Maybe you’re afraid your wife won’t love you anymore if you start being honest with yourself. Did she only fall for you because of your pranks? Maybe she did, and if you stop then she’ll stop, and then you’ll be alone again. God, Jim, your marriage is such a sham. Two people don’t have to be that cute all the time. It’s so fucking forced. If you really loved each other, every once and a while you could just chill out and fucking be with each other. Enjoy each other’s company. If you can’t let your charm guard down in front of your wife, then what’s the fucking reason for the partnership? The point you stop insisting your relationship have all the tropes of a Seinfeld episode is the point where you can honestly start loving each other. Only what if you realize then that you never really did love each other? Ah, there’s the rub.
Because you had such a healthier relationship with that Parks and Rec girl. You did. It wasn’t some cutesy co-dependent bullshit, it was a fucking relationship, Jim. And that scared the shit out of you, and you retreated to the safety of your “youth” and your pranks and your flirty office romance that represents all of the regrets in your life. At least Dwight knows what he wants, at least Dwight is honest with himself and the world. You hide behind engineered hairdos and pranks and self-aware goofy stares at cameras.

Do you think that makes you better than everyone else? That you can look at a camera and with one expression you can judge everyone else? If you’re always looking at the cameras and you’re never looking at yourself, then you’re never gonna be more than what you are now, Jim.

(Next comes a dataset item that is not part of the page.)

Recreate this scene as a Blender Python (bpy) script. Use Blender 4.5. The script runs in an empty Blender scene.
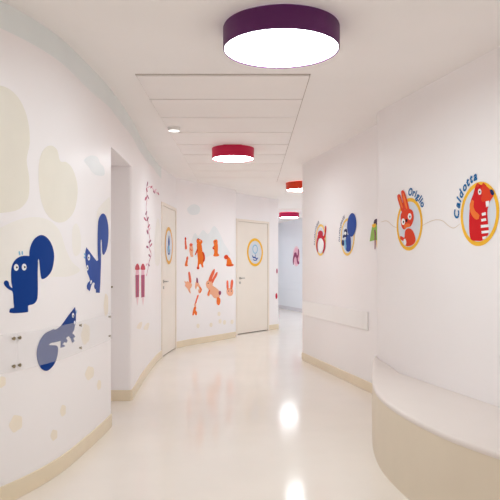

At least Michael Scott got out. You always looked at him as a fool, you constantly judged him for stumbling through life, but you know what you call stumbling? The rest of us call living. By making those mistakes week-in and week-out, Michael Scott might have become the butt of your jokes, but he also became a better man. He found love, and he got real meaning from his job and his friends and his life, and then he knew when to move on to the next thing. Jim, you’re not going to know when to move on. You’re still acting like you’re twelve, and not in a pranky-fun way, but in a way that is just going to get sadder and sadder. You’re going to start taking it out on your wife, because she is the closest person in your life—which is doubly sad because you never even really let her in, did you? And then you’re going to start taking it out on your kids, insisting they play the sports you never did, they pull the pranks you never did, they live the life you never lived.
But in the end Jim, when you’re too old to play pranks, and everyone else has moved on, you’re gonna give one last sarcastic look at that camera, and maybe you’ll feel like you had the last laugh. But in reality? You died alone.
—Adam Dorsey
P.S.: I liked you better when your name was Tim and you were British.